Wednesday 25 April 2018

Floyd Mayweather to net £26million in Saul Alvarez bout

Floyd Mayweather Jr. celebrates his last victory, a unanimous decision victory against Robert Guerrero in their WBC welterweight title bout at the MGM Grand
Floyd Mayweather Jr. celebrates his last victory, a unanimous decision victory against Robert Guerrero in their WBC welterweight title bout at the MGM Grand

The super fight between boxing’s top pound-for-pound star Floyd Mayweather Jnr and Saúl Álvarez here on Saturday night has been dubbed ‘The One’.

 It certainly will be one of the highest grossing fights of all time, and could, according to Richard Schaefer, chief executive of Golden Boy Promotions, set a record as the largest pay-per-view contest in history, eclipsing Mayweather’s battle with fellow American Oscar De La Hoya in Las Vegas in May 2007, which had 2.25 million subscribers and brought in £88 million.

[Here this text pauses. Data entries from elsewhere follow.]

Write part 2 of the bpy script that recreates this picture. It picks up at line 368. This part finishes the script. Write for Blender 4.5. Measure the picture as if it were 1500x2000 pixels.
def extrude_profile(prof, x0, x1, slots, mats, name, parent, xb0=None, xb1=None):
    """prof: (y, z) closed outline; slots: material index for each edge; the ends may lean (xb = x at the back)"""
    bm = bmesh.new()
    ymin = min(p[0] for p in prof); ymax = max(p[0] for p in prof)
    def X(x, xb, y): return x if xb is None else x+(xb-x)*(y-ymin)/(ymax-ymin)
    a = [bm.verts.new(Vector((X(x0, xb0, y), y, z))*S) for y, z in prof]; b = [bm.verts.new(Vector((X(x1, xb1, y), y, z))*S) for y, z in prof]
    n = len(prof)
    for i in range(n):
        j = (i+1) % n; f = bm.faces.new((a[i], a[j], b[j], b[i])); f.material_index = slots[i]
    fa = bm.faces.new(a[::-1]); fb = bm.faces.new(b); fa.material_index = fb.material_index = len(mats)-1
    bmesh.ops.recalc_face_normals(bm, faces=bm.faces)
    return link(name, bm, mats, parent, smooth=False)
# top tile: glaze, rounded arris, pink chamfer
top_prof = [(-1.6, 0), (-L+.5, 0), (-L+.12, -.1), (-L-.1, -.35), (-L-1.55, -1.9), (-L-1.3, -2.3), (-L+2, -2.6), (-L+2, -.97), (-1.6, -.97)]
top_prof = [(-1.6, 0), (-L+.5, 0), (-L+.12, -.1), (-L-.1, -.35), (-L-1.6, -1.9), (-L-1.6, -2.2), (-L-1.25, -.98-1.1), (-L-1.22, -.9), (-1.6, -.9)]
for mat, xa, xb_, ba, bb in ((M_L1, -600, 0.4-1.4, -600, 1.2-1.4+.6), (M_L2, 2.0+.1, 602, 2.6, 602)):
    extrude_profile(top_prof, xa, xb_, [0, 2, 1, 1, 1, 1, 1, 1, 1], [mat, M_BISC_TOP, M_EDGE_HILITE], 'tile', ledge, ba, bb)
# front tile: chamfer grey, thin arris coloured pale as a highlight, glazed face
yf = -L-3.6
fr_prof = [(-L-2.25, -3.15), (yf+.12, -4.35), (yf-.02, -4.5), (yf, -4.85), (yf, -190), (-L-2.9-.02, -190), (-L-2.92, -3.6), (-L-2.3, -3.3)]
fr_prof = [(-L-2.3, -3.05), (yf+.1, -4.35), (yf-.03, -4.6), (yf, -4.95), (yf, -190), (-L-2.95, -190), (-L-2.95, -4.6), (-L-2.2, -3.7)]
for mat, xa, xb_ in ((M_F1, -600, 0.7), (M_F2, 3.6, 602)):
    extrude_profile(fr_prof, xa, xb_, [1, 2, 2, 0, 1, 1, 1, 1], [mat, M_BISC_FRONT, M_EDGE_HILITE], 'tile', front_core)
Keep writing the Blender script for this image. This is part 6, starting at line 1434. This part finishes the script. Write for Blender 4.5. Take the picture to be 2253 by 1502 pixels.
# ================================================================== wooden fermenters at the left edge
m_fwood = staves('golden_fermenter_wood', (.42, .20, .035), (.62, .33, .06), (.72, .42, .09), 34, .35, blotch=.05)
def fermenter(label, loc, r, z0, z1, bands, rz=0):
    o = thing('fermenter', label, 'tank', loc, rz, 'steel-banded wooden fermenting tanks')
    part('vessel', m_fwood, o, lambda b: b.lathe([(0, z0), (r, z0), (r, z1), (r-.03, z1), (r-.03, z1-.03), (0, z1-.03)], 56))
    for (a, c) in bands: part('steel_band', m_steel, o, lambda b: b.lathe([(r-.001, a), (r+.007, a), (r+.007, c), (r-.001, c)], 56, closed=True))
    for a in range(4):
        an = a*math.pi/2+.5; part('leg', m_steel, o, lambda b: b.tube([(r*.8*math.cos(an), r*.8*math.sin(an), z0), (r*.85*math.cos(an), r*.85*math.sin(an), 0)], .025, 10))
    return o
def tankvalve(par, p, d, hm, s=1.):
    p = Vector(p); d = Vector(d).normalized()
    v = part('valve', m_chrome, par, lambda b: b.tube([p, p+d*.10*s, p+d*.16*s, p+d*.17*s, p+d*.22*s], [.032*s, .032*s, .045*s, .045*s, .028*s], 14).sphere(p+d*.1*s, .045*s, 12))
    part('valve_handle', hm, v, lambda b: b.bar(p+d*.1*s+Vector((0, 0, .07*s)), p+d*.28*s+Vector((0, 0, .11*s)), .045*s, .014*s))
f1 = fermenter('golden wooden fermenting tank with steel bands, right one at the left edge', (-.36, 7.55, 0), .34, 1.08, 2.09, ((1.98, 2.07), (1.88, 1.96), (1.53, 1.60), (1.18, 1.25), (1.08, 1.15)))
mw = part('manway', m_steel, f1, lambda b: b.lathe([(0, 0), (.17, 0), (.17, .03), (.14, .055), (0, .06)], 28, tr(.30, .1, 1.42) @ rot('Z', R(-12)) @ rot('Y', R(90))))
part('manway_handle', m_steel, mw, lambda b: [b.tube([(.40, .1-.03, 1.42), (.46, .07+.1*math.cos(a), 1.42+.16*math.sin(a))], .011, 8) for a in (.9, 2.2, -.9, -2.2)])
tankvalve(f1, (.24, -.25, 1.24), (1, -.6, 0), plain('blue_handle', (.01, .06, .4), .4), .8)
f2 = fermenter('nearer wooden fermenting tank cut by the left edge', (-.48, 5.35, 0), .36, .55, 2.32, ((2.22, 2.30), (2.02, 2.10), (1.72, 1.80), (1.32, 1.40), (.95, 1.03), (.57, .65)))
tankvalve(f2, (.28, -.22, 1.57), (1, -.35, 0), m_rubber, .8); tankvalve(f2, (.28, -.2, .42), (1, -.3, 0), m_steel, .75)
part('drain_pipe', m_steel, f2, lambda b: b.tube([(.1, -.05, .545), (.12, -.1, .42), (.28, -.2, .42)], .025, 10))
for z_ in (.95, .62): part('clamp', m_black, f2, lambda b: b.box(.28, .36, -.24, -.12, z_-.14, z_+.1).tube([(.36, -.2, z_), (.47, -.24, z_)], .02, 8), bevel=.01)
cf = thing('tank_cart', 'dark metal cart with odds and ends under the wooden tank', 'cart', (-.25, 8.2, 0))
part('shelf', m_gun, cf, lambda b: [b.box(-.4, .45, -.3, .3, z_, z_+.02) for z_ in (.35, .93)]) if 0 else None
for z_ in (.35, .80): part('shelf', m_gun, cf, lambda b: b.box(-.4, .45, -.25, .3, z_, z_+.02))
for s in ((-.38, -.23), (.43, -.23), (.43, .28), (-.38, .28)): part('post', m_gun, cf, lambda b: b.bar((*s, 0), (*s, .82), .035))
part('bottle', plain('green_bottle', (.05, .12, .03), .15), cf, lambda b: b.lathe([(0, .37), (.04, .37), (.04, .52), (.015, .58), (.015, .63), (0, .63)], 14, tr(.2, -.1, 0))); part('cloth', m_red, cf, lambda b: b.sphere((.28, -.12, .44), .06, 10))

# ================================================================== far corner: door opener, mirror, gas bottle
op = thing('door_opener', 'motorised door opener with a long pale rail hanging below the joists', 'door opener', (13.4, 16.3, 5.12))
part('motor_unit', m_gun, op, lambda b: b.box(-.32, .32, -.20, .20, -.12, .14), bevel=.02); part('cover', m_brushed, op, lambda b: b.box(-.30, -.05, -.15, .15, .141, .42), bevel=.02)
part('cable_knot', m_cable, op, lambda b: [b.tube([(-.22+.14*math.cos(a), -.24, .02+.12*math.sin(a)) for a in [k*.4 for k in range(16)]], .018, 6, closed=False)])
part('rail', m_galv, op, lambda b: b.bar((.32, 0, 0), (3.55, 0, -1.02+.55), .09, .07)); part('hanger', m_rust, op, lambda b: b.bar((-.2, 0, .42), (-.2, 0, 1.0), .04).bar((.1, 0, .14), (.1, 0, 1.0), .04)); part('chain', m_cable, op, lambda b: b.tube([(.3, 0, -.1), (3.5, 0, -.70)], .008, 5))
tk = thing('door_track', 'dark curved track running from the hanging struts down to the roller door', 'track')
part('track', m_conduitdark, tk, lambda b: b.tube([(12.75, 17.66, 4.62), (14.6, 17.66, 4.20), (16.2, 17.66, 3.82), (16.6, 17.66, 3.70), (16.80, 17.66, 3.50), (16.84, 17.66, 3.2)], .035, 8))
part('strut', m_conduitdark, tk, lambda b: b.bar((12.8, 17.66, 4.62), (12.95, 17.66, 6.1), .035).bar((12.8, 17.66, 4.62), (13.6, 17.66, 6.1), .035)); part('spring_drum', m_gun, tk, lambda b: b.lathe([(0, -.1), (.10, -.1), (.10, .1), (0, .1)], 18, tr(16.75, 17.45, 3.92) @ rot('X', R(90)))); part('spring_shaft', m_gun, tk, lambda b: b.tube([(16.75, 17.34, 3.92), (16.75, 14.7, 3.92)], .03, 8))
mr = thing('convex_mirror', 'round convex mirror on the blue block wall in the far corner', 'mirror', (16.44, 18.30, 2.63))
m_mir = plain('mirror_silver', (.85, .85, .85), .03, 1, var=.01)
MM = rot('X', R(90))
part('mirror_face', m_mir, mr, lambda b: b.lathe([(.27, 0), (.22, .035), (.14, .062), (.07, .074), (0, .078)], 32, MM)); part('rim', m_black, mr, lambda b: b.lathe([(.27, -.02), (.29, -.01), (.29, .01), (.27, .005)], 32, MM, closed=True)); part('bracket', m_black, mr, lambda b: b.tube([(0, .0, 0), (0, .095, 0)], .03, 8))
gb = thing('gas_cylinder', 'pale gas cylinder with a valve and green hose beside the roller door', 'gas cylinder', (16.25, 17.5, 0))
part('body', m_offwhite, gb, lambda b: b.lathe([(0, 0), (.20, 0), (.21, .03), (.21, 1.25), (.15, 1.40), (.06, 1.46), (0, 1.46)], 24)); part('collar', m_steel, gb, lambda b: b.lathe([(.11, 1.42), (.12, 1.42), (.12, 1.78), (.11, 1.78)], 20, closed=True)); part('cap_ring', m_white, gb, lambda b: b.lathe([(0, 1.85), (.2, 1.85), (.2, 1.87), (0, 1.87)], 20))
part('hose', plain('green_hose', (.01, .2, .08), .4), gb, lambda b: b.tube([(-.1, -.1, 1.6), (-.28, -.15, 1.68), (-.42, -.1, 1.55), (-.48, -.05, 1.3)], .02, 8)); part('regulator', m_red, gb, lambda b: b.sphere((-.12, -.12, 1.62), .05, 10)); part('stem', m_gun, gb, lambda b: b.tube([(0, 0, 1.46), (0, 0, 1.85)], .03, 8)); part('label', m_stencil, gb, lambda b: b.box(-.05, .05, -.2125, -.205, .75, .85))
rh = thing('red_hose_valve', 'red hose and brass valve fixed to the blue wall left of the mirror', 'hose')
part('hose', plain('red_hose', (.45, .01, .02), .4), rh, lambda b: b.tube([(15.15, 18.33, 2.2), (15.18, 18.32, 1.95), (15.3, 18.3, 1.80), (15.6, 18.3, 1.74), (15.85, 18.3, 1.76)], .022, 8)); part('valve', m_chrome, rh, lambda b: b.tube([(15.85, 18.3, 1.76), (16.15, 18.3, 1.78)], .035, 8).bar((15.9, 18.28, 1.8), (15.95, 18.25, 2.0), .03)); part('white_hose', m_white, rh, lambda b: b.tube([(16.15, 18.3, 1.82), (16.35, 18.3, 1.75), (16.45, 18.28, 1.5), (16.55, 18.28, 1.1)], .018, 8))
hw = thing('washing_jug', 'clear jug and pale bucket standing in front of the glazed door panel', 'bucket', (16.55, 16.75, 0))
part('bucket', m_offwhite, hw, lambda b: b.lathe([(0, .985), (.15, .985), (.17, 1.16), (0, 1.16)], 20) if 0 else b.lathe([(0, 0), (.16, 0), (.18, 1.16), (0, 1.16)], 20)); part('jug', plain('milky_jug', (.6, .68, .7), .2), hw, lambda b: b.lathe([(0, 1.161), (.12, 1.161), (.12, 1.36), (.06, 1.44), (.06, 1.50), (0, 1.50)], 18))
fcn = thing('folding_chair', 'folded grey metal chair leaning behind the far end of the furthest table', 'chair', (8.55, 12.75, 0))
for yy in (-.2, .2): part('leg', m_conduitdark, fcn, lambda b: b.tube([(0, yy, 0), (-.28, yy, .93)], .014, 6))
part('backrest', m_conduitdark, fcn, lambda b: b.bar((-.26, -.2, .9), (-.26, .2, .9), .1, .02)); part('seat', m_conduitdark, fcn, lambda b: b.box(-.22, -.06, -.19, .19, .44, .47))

Mayweather won that fight on a split decision.

Boxing politics kept Mayweather and Manny Pacquiao apart for five years from what would have been a super fight for a generation.

But the Álvarez match-up with Mayweather has been received feverishly in America’s Spanish-speaking community, as well as Álvarez’s native Mexico, and many believe that Alvarez - younger, stronger and bigger - could be the man to end the unbeaten 44-fight run of Mayweather, who is set to earn at least £26 million for his night’s work.

Mayweather is a boxing and marketing genius - even if it means his brash personality polarises opinion. Many boxing fans will be watching in the hope of seeing him knocked out.

“Mayweather plays the gambler and playboy, but it’s just an image, an act,” said Hall of Fame promoter Don Chargin, who has been in the sport five decades. “The truth is that no-one in the history of boxing can say they worked harder in the gym than Floyd Mayweather.”

The contest at the MGM Grand Garden Arena sold out in 24 hours; tickets are like gold dust, and many have travelled in the hope of picking up a late bargain seat.

In 2012, Forbes magazine named Mayweather the highest-paid athlete in the world. In his last four fights, his baseline earnings are approaching £70 million, for victories over Shane Mosley (£14 million), Victor Ortiz (£16million), Miguel Cotto (£20 million) and earlier this year Robert Guerrero (£20million).

That last fight was the first in a new six-fight deal with broadcasters Showtime, Mayweather Promotions having cut ties with Home Box Office.

The appeal for this fight is whether Álvarez possesses enough experience at 23 to be able to capitalise on his physical advantages. The marketing invasion of the United States has come in the last two years.

Nicknamed El Canelo - cinnamon in Spanish - because of his flame-red hair, he looks more like he belongs in deepest Ireland, yet he has all the traits of a typical Mexican warrior: fearless, fights in the pocket, thinks his way through combat.

Thick-set at 5ft 9ins and with a square jaw and a thick neck, Álvarez joined the professional ranks at 15 after 20 amateur fights. The youngest of seven brothers who have all boxed - Ramon, Ricardo, Rigoberto, Gonzalo, Victor and Daniel - he has amassed a record of 42 victories.

In no time, the young welterweight has become the equivalent of a sporting rock star in Mexico. But he has a mighty battle on his hands against Mayweather, whose bragging reached new heights on a nine-city media tour ahead of this fight which drew over 100,000 spectators.

Nowhere was Mayweather more at home than on the Mexico leg, and just as he does with his boasts about his gambling sprees, how much he earns and his oft-repeated mantra of an unbeaten record, he fired up an entire country with his confidence and jibes.

Deep down, the stand-out reason for Mayweather’s crowing is that he can back it up in the ring. Álvarez could prove another perfect foil for the king of the ring.